Why ORM shouldn’t be your best bet

Amey Patil
ameykpatil
Published in
3 min readApr 5, 2017

When I started programming, a few years back, ORM was like the life blood of software projects. The environment emphasised the tight coupling between the code base and the ORM layer. It can be said that I was trained not to think of projects without an ORM.

But as I gained experience and deeper knowledge of specific projects, I realised that most of the improvements are ultimately coming to the point where the flow was entering into ORM framework. That was when I asked myself: what if this project had no ORM?

I started thinking about the problems ORM had introduced:

  • You can’t optimise your code even if you really need that extra burst of speed; ORM code lives in a land of its own.
  • Visibility into what is happening is at a minimum.
  • The documentation is usually massive and fragmented making it difficult to search for specifics.

These may sound like small problems but they significantly hurt productivity. Apart from these, I realised that the ORM ecosystem is detached from mainstream web development with its own brand of issues and limitations. ORMs generally bring unnecessary complexity, providing “leaky abstraction” over database interactions. They sometimes have a steep learning curve and developers tend to treat them as a blackboxes.

I have seen developers take various approaches to tackle the ORM issue. Some completely remove ORM frameworks which is often a Herculean task depending on the complexity of the project. Some accept ORM and adapt code in their project; they ready to compromise on the performance and do not care about the added complexity. Many of them choose the golden path where they continue to use the ORM but new or complex queries are excluded. Some of them actually create their own mapping layer specific to the project and according to the need.

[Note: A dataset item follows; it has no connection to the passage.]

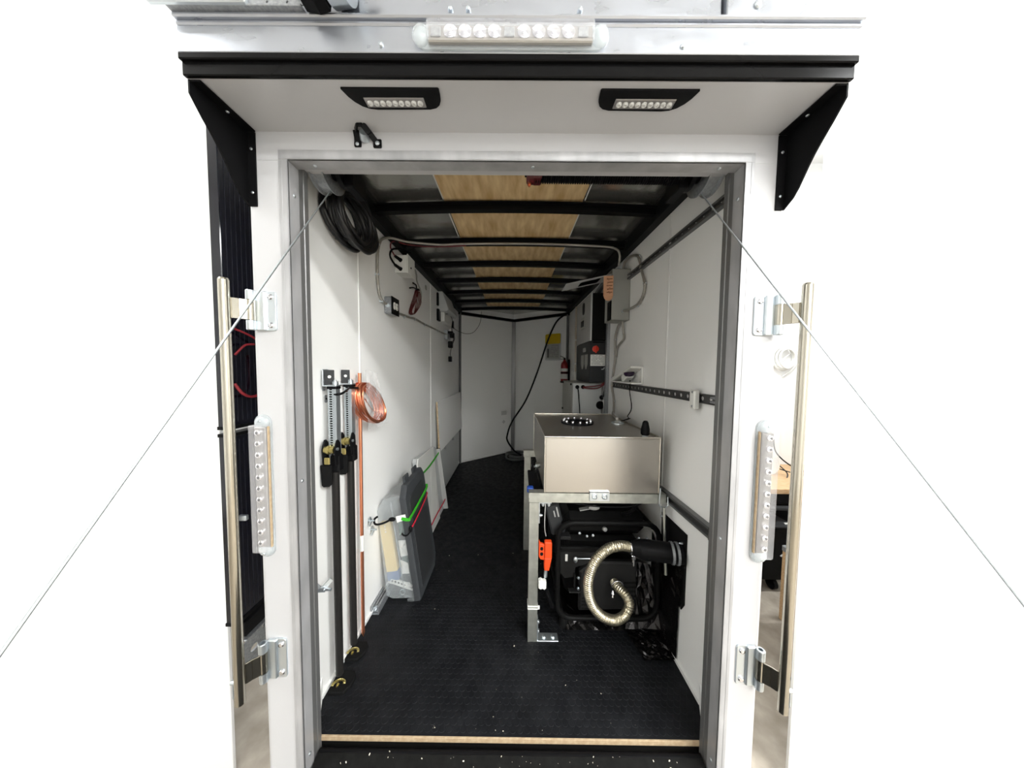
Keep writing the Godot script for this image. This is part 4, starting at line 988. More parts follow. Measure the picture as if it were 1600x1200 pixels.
func cargo_bar(at: Vector3, top: float, label: String) -> void:
	var t := thing("cargo_bar", label, "cargo bar", at, "black cargo bars")
	var x: float = at.x; var z: float = at.z
	var s := nst(); cyl(s, Vector3(x, 0.045, z), Vector3(x, 0.955, z), 0.0140, -1, 24); obj("tube", s, M.bar_black, t)
	# toothed upper bar: light channel with a ladder of dark slots
	s = nst(); bx(s, x - 0.016, x - 0.0135, 0.93, top, z - 0.013, z + 0.013, 0.0005); bx(s, x + 0.0135, x + 0.016, 0.93, top, z - 0.013, z + 0.013, 0.0005); bx(s, x - 0.016, x + 0.016, 0.93, top, z - 0.015, z - 0.0125, 0.0005)
	holed(s, facing(Vector3(x - 0.004, 0, z + 0.0135), Vector3.BACK, Vector3.RIGHT), -top, 0.0092, 29, 0.020, 0.0030, 0.0058, 0.002)
	bx(s, x + 0.006, x + 0.016, top - 0.267, top, z + 0.0115, z + 0.0135, 0.0004)
	obj("ratchet_bar", s, M.zinc, t, true)
	s = nst(); bx(s, x - 0.010, x + 0.004, 0.94, top - 0.004, z + 0.002, z + 0.006, 0.0); obj("slot_liner", s, M.black_matt, t)
	s = nst(); bx(s, x - 0.018, x + 0.019, top - 0.012, top - 0.002, z - 0.016, z + 0.016, 0.002); obj("rubber_pad", s, M.black, t)
	s = nst(); bx(s, x - 0.030, x + 0.020, top - 0.002, top + 0.003, z - 0.016, z + 0.017, 0.001); bx(s, x - 0.033, x - 0.029, top - 0.002, top + 0.062, z - 0.016, z + 0.017, 0.001); obj("bracket", s, M.zinc, t)
	s = nst(); prism(s, rrect(0.032, 0.056, 0.002), 0.002, Transform3D(Basis(Vector3.UP, 0.5), Vector3(x - 0.014, top + 0.032, z + 0.002))); var bl := obj("bracket_face", s, M.charcoal, t)
	s = nst(); cyl(s, Vector3(x - 0.013, top + 0.034, z + 0.0035), Vector3(x - 0.0124, top + 0.034, z + 0.0048), 0.0058, -1, 16); obj("hole", s, M.paper, bl)
	s = nst(); hexnut(s, Vector3(x + 0.006, top + 0.003, z), Vector3.UP, 0.011, 0.014); obj("nut", s, M.zinc, t)
	# ratchet: two ears, gear, pawl, handle
	var y := 0.955
	for k in [-1.0, 1.0]:
		s = nst(); prism(s, PackedVector2Array([Vector2(-0.016, -0.06), Vector2(0.018, -0.06), Vector2(0.020, -0.01), Vector2(0.016, 0.022), Vector2(0.004, 0.036), Vector2(-0.006, 0.036), Vector2(-0.014, 0.020), Vector2(-0.020, 0.004)]), 0.004, facing(Vector3(x + k * 0.020 - 0.002 + (0.0 if k > 0 else -0.006), y + 0.005, z + 0.016), Vector3.RIGHT, Vector3.UP), 0.001); obj("ear", s, M.black, t)
	s = nst(); lathe(s, Vector3(x - 0.024, y + 0.004, z + 0.022), Vector3.RIGHT, [[0.0, 0.0], [0.013, 0.0], [0.013, 0.010], [0.017, 0.012], [0.017, 0.020], [0.013, 0.022], [0.013, 0.036], [0.0, 0.036]], 16); obj("gear", s, M.zinc_yellow, t)
	s = nst(); cyl(s, Vector3(x + 0.022, y + 0.008, z + 0.024), Vector3(x + 0.027, y + 0.008, z + 0.024), 0.0055, -1, 14); obj("pin", s, M.zinc, t)
	s = nst(); bx(s, x - 0.022, x - 0.002, y - 0.050, y - 0.024, z + 0.026, z + 0.034, 0.002); obj("pawl", s, M.zinc_yellow, t)
	s = nst(); bx(s, x - 0.010, x + 0.024, y - 0.085, y - 0.018, z - 0.016, z + 0.018, 0.005); obj("clamp", s, M.black, t)
	s = nst(); prism(s, PackedVector2Array([Vector2(-0.024, 0.040), Vector2(0.016, 0.040), Vector2(0.013, -0.036), Vector2(0.006, -0.043), Vector2(-0.014, -0.043), Vector2(-0.020, -0.036)]), 0.012, Transform3D(Basis(Vector3.UP, 0.25), Vector3(x - 0.016, y - 0.094, z + 0.018)), 0.003); obj("handle", s, M.black_matt, t)
	# swivel foot
	s = nst()
	var arc := []
	for i in 12:
		var a := lerpf(-0.5, PI * 0.95, i / 11.0)
		arc.append(Vector3(x + 0.004 + 0.019 * cos(a), 0.020 + 0.019 * sin(a) * 0.9, z + 0.018 - 0.010 * cos(a)))
	for i in 11: beam(s, arc[i], arc[i + 1], 0.010, 0.003, Vector3(0.3, 0, 1))
	hexnut(s, Vector3(x + 0.004, 0.022, z + 0.018), Vector3.BACK, 0.006, 0.006)
	obj("swivel_yoke", s, M.zinc_yellow, t)
	s = nst(); prism(s, PackedVector2Array([Vector2(-0.030, -0.042), Vector2(0.026, -0.042), Vector2(0.044, -0.010), Vector2(0.044, 0.024), Vector2(0.026, 0.044), Vector2(-0.03, 0.044)]), 0.012, Transform3D(Basis(Vector3.RIGHT, Vector3.FORWARD, Vector3.UP), Vector3(x + 0.008, 0.001, z)), 0.003); obj("foot", s, M.black_matt, t)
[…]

So far, I have worked with Hibernate (Java), and Mongoose (ORM framework in Node for MongoDB). When I came to a Node project which was already using Mongoose as an ORM, I had the monumental task of refactoring almost the entire project. At first I thought about removing the ORM framework altogether. But my fellow colleagues would not be satisfied without numbers backing me up. So I benchmarked the query time with and without Mongoose. Here are the results.

They took me by surprise. I had expected a performance gain when not using Mongoose but not to this extent. With this data in hand the choice was clear: ORM was out. A few months later, a colleague asked me whether they should use Sequelize or Pg to access a Postgres database. Realising that Sequelize was an ORM, I gave my vote to Pg, but asked him to benchmark the two. I wanted to verify whether the ORM hate was justified and once the numbers came back, it turns out that it was indeed completely justified.

Guess which library he went ahead with.

A thing to remember here is when we gave up ORMs, be it Mongoose or Sequelize, we were aware of what it was that were giving up. Specifically schema checking, pre-built methods, abstractions etc. were the perks of using an ORM framework. A major concern was the lack of schema checking (when not using ORMs), something that could lead to bad data entering the DB. To get around this we used Joi, which made our task easier while keeping performance intact. For other parts we needed to write a few lines of extra code but it was worth it. Better that than lose tens of milliseconds (sometimes even seconds) on every query.

I am not trying to bash ORMs and they are really good for beginners and small scale projects. But when your project scales to a large number of queries and documents, ORMs can become a bottleneck. Think of them as Vietnam war, you need to decide when to pull out and run, or else major damage is unavoidable.